Juventus President Andrea Agnelli believes there already is a Super League in European football, namely the Premier League. The club chairman spoke at the San Siro yesterday and touched on a number of topics including the Super League, Paulo Dybala’s exit from the club and UEFA, as quoted by Calcio e Finanza:
Dybala gave everything for Juventus, he’s a great player, but decisions are determined by moments. In December, I would have said that signing Dusan Vlahovic was impossible, in January, I thought that it was difficult. I was thinking about a possible agreement, not a transfer.
Making an unsustainable offer would have been unfair for the club and Dybala. There are limited resources and we had to choose how we invested them. We picked Vlahovic, De Ligt, Locatelli…We want to make Juventus younger with a group of Italian players, closer to the fans and the club’s values. Quality players who will allow us to keep our ambitions.
The Super League? Slowly, the Premier League will attract all the talent, which goes where it’s better paid. There is already a Super League.
We could have two English teams in the Champions League Final, one in the Europa League, perhaps against a Scottish one.

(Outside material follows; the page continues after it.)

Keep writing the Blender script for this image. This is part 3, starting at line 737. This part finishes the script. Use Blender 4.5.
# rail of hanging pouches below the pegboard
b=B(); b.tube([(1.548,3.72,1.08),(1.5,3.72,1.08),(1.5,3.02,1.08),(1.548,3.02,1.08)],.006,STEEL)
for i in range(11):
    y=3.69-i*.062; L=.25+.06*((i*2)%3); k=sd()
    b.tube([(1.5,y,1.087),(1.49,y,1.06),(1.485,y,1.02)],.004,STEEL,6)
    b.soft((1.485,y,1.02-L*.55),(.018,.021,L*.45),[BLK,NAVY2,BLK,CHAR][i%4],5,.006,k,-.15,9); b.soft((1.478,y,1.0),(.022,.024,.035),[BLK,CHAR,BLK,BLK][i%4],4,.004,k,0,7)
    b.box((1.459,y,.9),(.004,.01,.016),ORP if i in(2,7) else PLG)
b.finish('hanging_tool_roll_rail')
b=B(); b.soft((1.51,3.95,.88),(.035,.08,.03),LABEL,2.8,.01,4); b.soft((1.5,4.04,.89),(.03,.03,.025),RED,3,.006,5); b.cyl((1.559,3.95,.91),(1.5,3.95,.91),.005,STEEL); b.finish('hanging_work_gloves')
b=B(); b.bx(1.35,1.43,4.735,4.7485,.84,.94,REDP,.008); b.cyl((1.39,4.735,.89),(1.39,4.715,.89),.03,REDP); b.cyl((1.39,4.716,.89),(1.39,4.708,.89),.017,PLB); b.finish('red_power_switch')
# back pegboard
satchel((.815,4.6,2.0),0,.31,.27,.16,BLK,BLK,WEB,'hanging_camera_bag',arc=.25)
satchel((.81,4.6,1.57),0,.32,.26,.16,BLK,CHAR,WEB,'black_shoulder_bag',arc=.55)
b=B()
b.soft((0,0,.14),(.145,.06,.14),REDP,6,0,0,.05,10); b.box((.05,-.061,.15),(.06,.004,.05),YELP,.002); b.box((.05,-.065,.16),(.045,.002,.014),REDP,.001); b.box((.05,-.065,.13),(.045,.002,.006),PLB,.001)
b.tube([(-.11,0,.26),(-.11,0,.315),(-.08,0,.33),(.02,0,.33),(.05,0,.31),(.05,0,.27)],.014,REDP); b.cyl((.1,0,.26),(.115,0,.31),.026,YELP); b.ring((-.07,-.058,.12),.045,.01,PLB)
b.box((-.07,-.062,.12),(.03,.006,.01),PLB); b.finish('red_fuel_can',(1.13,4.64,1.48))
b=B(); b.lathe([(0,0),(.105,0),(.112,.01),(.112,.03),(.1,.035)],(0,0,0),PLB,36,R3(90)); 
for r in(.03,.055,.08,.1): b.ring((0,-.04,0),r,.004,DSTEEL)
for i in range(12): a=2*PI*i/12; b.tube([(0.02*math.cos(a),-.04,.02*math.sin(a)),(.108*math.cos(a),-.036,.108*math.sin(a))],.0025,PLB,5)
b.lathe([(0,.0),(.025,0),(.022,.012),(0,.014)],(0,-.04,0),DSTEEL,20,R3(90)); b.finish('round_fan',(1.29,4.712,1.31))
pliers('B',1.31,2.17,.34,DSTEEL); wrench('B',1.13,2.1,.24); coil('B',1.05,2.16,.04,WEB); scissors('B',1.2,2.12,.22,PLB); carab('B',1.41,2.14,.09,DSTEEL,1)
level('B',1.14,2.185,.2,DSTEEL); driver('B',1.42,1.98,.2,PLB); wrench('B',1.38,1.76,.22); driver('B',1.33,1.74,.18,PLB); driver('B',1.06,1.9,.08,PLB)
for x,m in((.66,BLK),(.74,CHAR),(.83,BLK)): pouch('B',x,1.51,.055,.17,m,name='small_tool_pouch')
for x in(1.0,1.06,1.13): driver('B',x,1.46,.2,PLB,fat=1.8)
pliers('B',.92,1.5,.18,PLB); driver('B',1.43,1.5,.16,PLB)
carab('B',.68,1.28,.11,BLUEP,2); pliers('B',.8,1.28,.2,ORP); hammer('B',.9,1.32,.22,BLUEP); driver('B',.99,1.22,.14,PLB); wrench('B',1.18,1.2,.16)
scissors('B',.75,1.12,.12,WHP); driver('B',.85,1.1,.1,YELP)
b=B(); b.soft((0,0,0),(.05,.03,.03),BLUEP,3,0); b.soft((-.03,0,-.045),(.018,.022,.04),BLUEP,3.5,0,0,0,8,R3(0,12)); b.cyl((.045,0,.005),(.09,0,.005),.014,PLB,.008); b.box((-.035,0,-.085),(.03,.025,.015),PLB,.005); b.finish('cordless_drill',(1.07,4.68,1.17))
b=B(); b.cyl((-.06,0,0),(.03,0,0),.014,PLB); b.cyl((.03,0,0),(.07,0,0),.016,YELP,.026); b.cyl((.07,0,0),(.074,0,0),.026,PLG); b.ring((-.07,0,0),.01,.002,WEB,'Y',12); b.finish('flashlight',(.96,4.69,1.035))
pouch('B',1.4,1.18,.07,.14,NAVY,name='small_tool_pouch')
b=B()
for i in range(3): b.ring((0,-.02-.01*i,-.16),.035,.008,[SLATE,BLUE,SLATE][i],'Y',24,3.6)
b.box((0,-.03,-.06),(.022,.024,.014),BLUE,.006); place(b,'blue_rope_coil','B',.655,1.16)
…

There is one Premier League at the start of the season, and another one from March onwards. The current system is locked, the same teams always win domestically. With the Super League, we wanted to create a dialogue with UEFA and FIFA, the definition of the competition’s format is something else and would come later.
UEFA is regulator, judge, commercial operator, monopolist: it is not modern governance and is the focal point for the appeal to the European Court for free competition in the free market. Today there is no dialogue, but the rapport and the shared ideas we have on specific issues remain. Ceferin thought it was a personal attack. It wasn’t.
Chiellini? Giorgio must talk to his family and the club, we’ll meet at the end of the season. Giorgio has a place for him at the club and he knows that, but being a great sportsman doesn’t mean becoming a great executive. I’ve tutored Pavel Nedved, but I had Marotta and Paratici with me. We must be careful in adding too many figures coming from the pitch.
Del Piero is always welcome. He lives with his family in Los Angeles, he works as a pundit and I think he has a happy life. Joining the club means changing lifestyle completely for everyone.”